▼

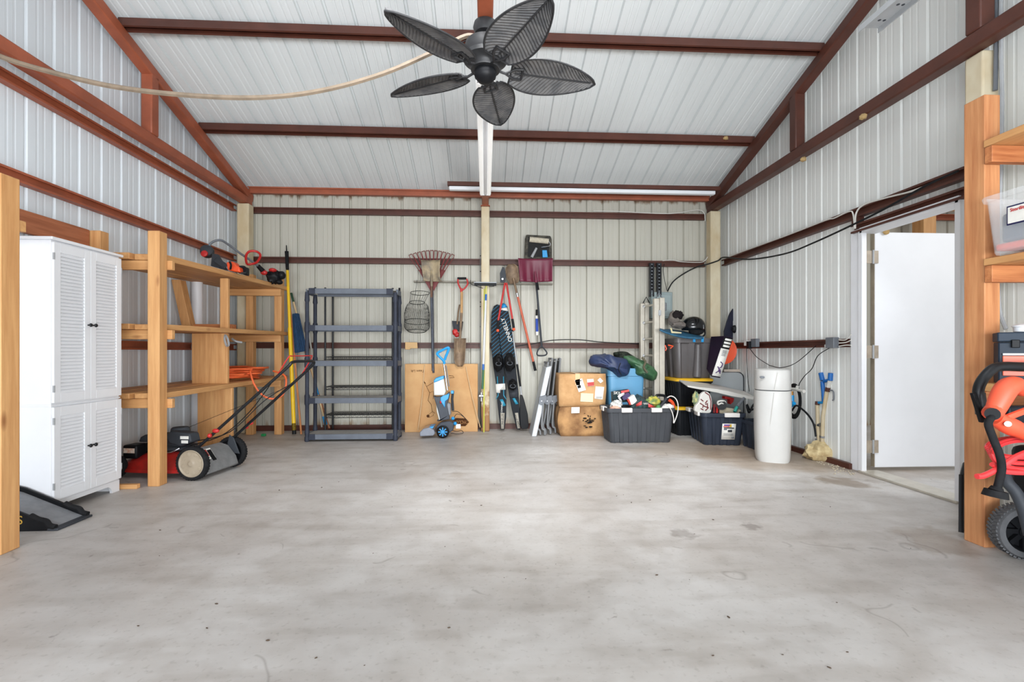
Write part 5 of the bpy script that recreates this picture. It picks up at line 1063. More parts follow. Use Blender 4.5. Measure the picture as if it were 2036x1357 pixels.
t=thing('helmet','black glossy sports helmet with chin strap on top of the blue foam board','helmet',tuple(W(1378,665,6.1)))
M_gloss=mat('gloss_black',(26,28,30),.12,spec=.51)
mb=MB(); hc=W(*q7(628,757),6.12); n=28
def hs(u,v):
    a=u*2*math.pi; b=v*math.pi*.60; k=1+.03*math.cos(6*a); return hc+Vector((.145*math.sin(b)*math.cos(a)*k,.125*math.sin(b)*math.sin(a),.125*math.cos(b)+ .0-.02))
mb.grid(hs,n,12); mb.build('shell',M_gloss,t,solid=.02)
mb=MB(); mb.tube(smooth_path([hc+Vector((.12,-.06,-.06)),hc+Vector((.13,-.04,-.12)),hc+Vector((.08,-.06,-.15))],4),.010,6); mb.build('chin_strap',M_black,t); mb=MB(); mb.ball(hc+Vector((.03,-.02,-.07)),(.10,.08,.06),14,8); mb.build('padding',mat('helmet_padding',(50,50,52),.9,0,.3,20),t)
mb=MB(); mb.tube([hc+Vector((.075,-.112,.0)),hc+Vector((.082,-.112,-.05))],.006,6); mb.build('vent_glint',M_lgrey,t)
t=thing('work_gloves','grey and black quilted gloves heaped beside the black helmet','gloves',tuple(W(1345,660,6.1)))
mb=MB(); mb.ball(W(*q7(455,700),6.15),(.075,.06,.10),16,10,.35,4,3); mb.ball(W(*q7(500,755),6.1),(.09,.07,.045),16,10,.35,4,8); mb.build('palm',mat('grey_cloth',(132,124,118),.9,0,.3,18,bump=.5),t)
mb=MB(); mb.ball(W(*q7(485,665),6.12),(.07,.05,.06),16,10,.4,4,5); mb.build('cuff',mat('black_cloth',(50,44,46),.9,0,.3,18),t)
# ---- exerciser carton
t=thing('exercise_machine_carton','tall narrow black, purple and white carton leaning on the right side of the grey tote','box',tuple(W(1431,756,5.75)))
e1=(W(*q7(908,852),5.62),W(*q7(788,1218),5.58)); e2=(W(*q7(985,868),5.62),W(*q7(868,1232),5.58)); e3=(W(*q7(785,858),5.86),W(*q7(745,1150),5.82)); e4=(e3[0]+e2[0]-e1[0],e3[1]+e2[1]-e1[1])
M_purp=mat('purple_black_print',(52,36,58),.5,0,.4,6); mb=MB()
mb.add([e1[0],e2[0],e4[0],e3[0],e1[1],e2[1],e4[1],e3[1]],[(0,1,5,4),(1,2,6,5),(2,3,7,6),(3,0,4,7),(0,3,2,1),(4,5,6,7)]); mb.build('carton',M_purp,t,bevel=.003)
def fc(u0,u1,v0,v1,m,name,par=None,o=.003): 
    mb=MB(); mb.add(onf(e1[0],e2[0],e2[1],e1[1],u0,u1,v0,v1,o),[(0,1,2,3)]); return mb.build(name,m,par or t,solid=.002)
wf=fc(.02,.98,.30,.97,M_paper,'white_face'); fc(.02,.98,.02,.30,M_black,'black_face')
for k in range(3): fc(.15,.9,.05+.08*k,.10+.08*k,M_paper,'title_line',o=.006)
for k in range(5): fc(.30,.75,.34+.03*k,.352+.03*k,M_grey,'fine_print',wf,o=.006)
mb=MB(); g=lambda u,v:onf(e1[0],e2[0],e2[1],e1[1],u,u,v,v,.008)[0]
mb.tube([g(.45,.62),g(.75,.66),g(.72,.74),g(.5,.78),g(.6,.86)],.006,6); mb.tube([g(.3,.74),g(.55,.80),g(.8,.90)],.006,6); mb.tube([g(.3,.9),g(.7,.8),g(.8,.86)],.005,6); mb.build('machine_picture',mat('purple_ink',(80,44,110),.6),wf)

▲

[Work to be completed]:
Omit every picture, then reproduce the rest of the listing exactly.

[Expected answer]:
Write part 5 of the bpy script that recreates this picture. It picks up at line 1063. More parts follow. Use Blender 4.5. Measure the picture as if it were 2036x1357 pixels.
t=thing('helmet','black glossy sports helmet with chin strap on top of the blue foam board','helmet',tuple(W(1378,665,6.1)))
M_gloss=mat('gloss_black',(26,28,30),.12,spec=.51)
mb=MB(); hc=W(*q7(628,757),6.12); n=28
def hs(u,v):
    a=u*2*math.pi; b=v*math.pi*.60; k=1+.03*math.cos(6*a); return hc+Vector((.145*math.sin(b)*math.cos(a)*k,.125*math.sin(b)*math.sin(a),.125*math.cos(b)+ .0-.02))
mb.grid(hs,n,12); mb.build('shell',M_gloss,t,solid=.02)
mb=MB(); mb.tube(smooth_path([hc+Vector((.12,-.06,-.06)),hc+Vector((.13,-.04,-.12)),hc+Vector((.08,-.06,-.15))],4),.010,6); mb.build('chin_strap',M_black,t); mb=MB(); mb.ball(hc+Vector((.03,-.02,-.07)),(.10,.08,.06),14,8); mb.build('padding',mat('helmet_padding',(50,50,52),.9,0,.3,20),t)
mb=MB(); mb.tube([hc+Vector((.075,-.112,.0)),hc+Vector((.082,-.112,-.05))],.006,6); mb.build('vent_glint',M_lgrey,t)
t=thing('work_gloves','grey and black quilted gloves heaped beside the black helmet','gloves',tuple(W(1345,660,6.1)))
mb=MB(); mb.ball(W(*q7(455,700),6.15),(.075,.06,.10),16,10,.35,4,3); mb.ball(W(*q7(500,755),6.1),(.09,.07,.045),16,10,.35,4,8); mb.build('palm',mat('grey_cloth',(132,124,118),.9,0,.3,18,bump=.5),t)
mb=MB(); mb.ball(W(*q7(485,665),6.12),(.07,.05,.06),16,10,.4,4,5); mb.build('cuff',mat('black_cloth',(50,44,46),.9,0,.3,18),t)
# ---- exerciser carton
t=thing('exercise_machine_carton','tall narrow black, purple and white carton leaning on the right side of the grey tote','box',tuple(W(1431,756,5.75)))
e1=(W(*q7(908,852),5.62),W(*q7(788,1218),5.58)); e2=(W(*q7(985,868),5.62),W(*q7(868,1232),5.58)); e3=(W(*q7(785,858),5.86),W(*q7(745,1150),5.82)); e4=(e3[0]+e2[0]-e1[0],e3[1]+e2[1]-e1[1])
M_purp=mat('purple_black_print',(52,36,58),.5,0,.4,6); mb=MB()
mb.add([e1[0],e2[0],e4[0],e3[0],e1[1],e2[1],e4[1],e3[1]],[(0,1,5,4),(1,2,6,5),(2,3,7,6),(3,0,4,7),(0,3,2,1),(4,5,6,7)]); mb.build('carton',M_purp,t,bevel=.003)
def fc(u0,u1,v0,v1,m,name,par=None,o=.003): 
    mb=MB(); mb.add(onf(e1[0],e2[0],e2[1],e1[1],u0,u1,v0,v1,o),[(0,1,2,3)]); return mb.build(name,m,par or t,solid=.002)
wf=fc(.02,.98,.30,.97,M_paper,'white_face'); fc(.02,.98,.02,.30,M_black,'black_face')
for k in range(3): fc(.15,.9,.05+.08*k,.10+.08*k,M_paper,'title_line',o=.006)
for k in range(5): fc(.30,.75,.34+.03*k,.352+.03*k,M_grey,'fine_print',wf,o=.006)
mb=MB(); g=lambda u,v:onf(e1[0],e2[0],e2[1],e1[1],u,u,v,v,.008)[0]
mb.tube([g(.45,.62),g(.75,.66),g(.72,.74),g(.5,.78),g(.6,.86)],.006,6); mb.tube([g(.3,.74),g(.55,.80),g(.8,.90)],.006,6); mb.tube([g(.3,.9),g(.7,.8),g(.8,.86)],.005,6); mb.build('machine_picture',mat('purple_ink',(80,44,110),.6),wf)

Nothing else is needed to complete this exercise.